▸ DATA LINES

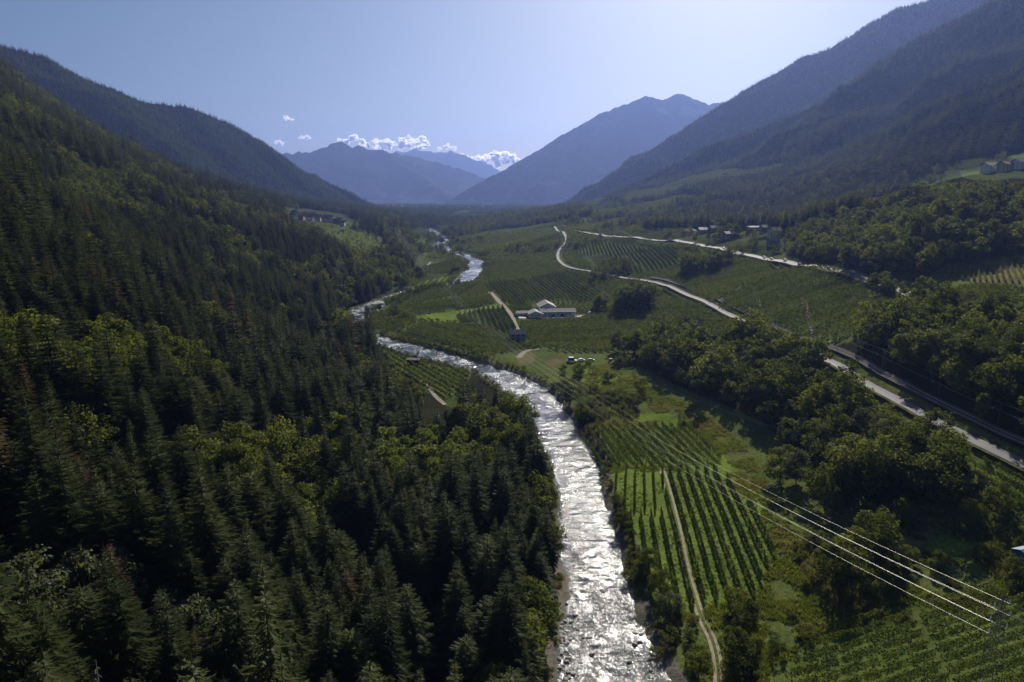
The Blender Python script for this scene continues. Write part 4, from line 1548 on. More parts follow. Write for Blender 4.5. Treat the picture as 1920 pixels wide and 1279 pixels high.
# bare dead trees standing between the living ones
def snag(seed):
    r = np.random.default_rng(seed)
    mb = MB().tube([(0, 0, -0.5), (0.1, 0, 8), (0.2, 0.1, 16), (0.3, 0.1, 21)], [0.3, 0.22, 0.12, 0.03], 6)
    bb = MB()
    for q in range(34):
        z = 5 + 15 * q / 34
        a = r.uniform(0, 6.28)
        L = r.uniform(0.8, 2.6) * (1.15 - z / 24)
        bb.tube([(0.1, 0, z), (math.cos(a) * L * 0.6, math.sin(a) * L * 0.6, z + 0.1), (math.cos(a) * L, math.sin(a) * L, z - 0.35)], [0.05, 0.035, 0.012], 4)
    return mb, bb


SNAGW = ["near the bottom of the left slope", "left of the pale broadleaf clump", "high among the dark spruces", "in the middle of the dark spruces", "close to the left frame edge", "above the left river bank", "beside a reddish dying spruce", "in a gap of the left forest"]
for q, i in enumerate(order[[14, 37, 62, 95, 130, 170, 215, 260]]):
    x, y, z, s, _ = conif[i]
    p_ = np.array([x + 2.3, y - 1.5])
    t = thing("dead_tree", f"bare grey dead tree {SNAGW[q]}", "tree", (p_[0], p_[1], float(gz(*p_))), q * 1.3, None, 0.95 + 0.2 * math.sin(q * 3))
    a_, b_ = snag(q)
    a_.build("trunk", M['deadwood'], t)
    b_.build("branches", M['deadwood'], t)
rest = order[300:]
A = conif[rest]
nearer = np.hypot(A[:, 0], A[:, 1]) < 5000
scatter("spruce_forest", A[:, :3], np.where((A[:, 2] > 60) & (RT.random(len(A)) < 0.4), 5 + RT.integers(0, 2, len(A)), RT.choice(7, len(A), p=[.18, .17, .16, .16, .13, .1, .1])), A[:, 3], RT.uniform(0, 6.28, len(A)), SPR_MID, "dense spruce forest covering the valley sides")
scatter("distant_forest", far_pts[:, :3], RT.integers(0, 3, len(far_pts)), far_pts[:, 3], RT.uniform(0, 6.28, len(far_pts)), SPR_LO, "forest on the far mountain sides")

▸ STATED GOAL
Leave the pictures out and reproduce exactly the lines from the top of the listing above through the line with "return mb, bb".

▸ IN RESPONSE
The Blender Python script for this scene continues. Write part 4, from line 1548 on. More parts follow. Write for Blender 4.5. Treat the picture as 1920 pixels wide and 1279 pixels high.
# bare dead trees standing between the living ones
def snag(seed):
    r = np.random.default_rng(seed)
    mb = MB().tube([(0, 0, -0.5), (0.1, 0, 8), (0.2, 0.1, 16), (0.3, 0.1, 21)], [0.3, 0.22, 0.12, 0.03], 6)
    bb = MB()
    for q in range(34):
        z = 5 + 15 * q / 34
        a = r.uniform(0, 6.28)
        L = r.uniform(0.8, 2.6) * (1.15 - z / 24)
        bb.tube([(0.1, 0, z), (math.cos(a) * L * 0.6, math.sin(a) * L * 0.6, z + 0.1), (math.cos(a) * L, math.sin(a) * L, z - 0.35)], [0.05, 0.035, 0.012], 4)
    return mb, bb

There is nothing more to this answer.